Und auch das Innenministerium des Freistaats Sachsen bekommt sein Fett weg. Dort ist den Preisverleihern die Videoüberwachung des Straßenverkehrs einen Big Brother Award wert. In Sachsen sammeln mobile wie auch stationäre Kameras biometrische Daten von Verkehrsteilnehmern – und zwar unterschiedslos. Gesuchte Kriminelle und unbescholtene Bürger werden gleichermaßen per automatisierter Gesichtserkennung im Bild erfasst.

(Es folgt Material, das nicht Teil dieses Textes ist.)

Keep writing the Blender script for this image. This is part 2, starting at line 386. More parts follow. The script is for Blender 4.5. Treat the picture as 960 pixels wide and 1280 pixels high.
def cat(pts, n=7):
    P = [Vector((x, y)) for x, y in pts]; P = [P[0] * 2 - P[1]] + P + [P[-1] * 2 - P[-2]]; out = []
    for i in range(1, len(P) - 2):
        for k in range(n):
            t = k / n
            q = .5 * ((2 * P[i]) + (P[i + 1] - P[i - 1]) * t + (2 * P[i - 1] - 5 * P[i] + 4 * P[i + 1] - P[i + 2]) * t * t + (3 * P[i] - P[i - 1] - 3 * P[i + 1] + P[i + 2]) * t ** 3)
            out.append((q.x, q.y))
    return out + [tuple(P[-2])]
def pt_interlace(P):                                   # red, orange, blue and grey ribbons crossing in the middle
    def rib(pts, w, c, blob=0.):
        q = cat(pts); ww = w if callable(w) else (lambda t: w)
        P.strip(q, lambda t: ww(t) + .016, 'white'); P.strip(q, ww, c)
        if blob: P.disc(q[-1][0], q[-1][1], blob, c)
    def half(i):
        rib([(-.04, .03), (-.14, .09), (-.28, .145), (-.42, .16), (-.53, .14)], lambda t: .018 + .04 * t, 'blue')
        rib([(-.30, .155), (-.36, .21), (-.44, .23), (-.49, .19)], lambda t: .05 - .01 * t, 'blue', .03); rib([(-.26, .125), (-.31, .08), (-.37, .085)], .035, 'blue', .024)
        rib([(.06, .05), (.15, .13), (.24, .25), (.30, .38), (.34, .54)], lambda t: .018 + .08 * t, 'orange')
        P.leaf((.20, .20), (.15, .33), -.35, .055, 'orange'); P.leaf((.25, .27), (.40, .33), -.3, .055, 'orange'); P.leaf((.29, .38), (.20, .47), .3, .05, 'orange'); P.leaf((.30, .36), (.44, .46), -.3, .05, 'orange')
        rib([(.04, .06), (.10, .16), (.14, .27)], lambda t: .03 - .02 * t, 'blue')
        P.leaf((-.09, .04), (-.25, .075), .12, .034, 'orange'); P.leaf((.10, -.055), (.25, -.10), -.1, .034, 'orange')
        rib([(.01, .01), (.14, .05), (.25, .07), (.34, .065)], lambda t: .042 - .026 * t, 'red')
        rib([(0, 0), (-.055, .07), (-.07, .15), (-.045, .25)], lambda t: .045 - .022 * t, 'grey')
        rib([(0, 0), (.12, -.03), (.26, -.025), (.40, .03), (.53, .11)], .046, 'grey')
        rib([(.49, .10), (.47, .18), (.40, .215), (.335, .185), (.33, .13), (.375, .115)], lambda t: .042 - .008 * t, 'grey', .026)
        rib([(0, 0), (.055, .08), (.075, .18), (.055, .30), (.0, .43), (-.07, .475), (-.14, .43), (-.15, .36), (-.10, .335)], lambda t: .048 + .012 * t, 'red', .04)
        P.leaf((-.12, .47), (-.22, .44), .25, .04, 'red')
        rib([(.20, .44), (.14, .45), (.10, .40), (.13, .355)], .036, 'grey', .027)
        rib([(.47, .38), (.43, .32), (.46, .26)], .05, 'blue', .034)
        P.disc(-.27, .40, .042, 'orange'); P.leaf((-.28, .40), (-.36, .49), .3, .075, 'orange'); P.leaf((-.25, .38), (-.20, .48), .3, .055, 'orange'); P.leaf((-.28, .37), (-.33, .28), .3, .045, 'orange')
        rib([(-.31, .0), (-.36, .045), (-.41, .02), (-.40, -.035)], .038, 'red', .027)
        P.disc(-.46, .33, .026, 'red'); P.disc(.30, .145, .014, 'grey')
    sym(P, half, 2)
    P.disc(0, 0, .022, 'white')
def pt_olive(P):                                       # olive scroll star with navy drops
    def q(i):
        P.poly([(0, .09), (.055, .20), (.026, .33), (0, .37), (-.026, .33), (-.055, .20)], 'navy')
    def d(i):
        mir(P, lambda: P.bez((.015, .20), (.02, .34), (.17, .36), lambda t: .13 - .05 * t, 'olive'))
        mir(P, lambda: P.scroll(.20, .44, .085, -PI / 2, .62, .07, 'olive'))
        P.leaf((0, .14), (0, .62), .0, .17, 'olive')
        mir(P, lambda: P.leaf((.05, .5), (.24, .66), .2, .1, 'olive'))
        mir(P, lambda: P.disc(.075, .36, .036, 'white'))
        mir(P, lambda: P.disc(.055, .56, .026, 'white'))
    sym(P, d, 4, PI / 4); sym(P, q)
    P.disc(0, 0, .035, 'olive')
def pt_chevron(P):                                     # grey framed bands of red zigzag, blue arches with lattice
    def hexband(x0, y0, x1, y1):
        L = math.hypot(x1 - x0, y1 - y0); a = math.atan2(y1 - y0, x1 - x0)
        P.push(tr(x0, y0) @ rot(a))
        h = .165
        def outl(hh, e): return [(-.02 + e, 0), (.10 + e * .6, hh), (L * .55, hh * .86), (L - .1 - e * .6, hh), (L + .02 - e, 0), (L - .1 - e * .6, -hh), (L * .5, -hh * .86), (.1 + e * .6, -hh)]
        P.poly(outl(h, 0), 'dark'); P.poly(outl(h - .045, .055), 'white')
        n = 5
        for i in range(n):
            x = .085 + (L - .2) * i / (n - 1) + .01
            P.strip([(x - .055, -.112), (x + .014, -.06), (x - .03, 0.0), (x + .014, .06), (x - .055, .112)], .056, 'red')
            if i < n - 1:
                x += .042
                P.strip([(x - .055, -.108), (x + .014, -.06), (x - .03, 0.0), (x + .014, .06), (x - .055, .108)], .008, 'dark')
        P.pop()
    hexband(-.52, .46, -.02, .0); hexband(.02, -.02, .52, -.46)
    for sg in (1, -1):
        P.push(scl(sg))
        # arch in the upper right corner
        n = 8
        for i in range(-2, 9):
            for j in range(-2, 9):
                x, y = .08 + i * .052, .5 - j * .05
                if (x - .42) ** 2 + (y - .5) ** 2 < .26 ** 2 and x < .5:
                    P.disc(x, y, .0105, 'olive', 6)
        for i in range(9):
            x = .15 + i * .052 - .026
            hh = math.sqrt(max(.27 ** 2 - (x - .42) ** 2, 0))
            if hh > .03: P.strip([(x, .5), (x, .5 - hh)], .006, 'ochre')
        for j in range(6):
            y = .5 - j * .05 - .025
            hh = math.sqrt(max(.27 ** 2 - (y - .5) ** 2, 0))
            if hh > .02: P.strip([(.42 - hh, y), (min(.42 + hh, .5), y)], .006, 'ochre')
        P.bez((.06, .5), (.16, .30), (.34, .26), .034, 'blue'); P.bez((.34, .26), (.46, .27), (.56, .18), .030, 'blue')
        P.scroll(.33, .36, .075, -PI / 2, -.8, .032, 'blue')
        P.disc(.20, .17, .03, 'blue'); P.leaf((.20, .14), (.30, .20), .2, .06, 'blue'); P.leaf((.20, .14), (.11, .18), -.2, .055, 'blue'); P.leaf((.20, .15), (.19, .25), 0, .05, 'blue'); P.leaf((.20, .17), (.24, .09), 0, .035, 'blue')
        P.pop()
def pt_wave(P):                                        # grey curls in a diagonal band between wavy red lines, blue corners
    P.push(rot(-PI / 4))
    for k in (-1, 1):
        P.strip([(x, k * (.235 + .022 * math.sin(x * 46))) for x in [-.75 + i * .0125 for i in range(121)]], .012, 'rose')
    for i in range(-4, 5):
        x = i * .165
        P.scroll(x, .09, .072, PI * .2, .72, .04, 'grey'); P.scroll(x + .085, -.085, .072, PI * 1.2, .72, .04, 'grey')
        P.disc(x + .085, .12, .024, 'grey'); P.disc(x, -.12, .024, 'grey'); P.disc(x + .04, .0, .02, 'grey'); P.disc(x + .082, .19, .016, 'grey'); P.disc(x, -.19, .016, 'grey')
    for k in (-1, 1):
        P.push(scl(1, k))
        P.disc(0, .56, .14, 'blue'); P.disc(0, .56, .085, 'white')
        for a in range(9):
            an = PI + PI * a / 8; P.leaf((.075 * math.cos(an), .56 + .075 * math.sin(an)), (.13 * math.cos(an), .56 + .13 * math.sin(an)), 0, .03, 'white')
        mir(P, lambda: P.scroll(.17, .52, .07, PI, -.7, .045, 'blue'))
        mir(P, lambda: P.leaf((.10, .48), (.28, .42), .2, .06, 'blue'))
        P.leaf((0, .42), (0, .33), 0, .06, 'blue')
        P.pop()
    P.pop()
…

Ein bisschen Wirkung zeigt es schon

Nicht nur deutsche Institutionen sind im Visier der Award-Jury. So haben sich die chinesischen Internethändler Temu und Shein einen Negativ-Preis verdient, weil sie die Verantwortung bei der Geschäftsabwicklung auf ihre Kunden abwälzen. Markenrechtliche Klagen oder Zollgebühren bleiben so schnell mal beim Käufer hängen. Haben solche Preisverleihungen überhaupt Konsequenzen? Tchibo, Preisträger von 2004, hat seinerzeit den Handel mit Kundendaten beendet, nachdem dieser öffentlich wurde. Und die Großkonzerne Deutsche Telekom und Microsoft ließen es sich tatsächlich nicht nehmen, ihre Awards in den vergangenen Jahren durch Vertreter persönlich abholen zu lassen. Sollte signalisieren: Wir haben verstanden.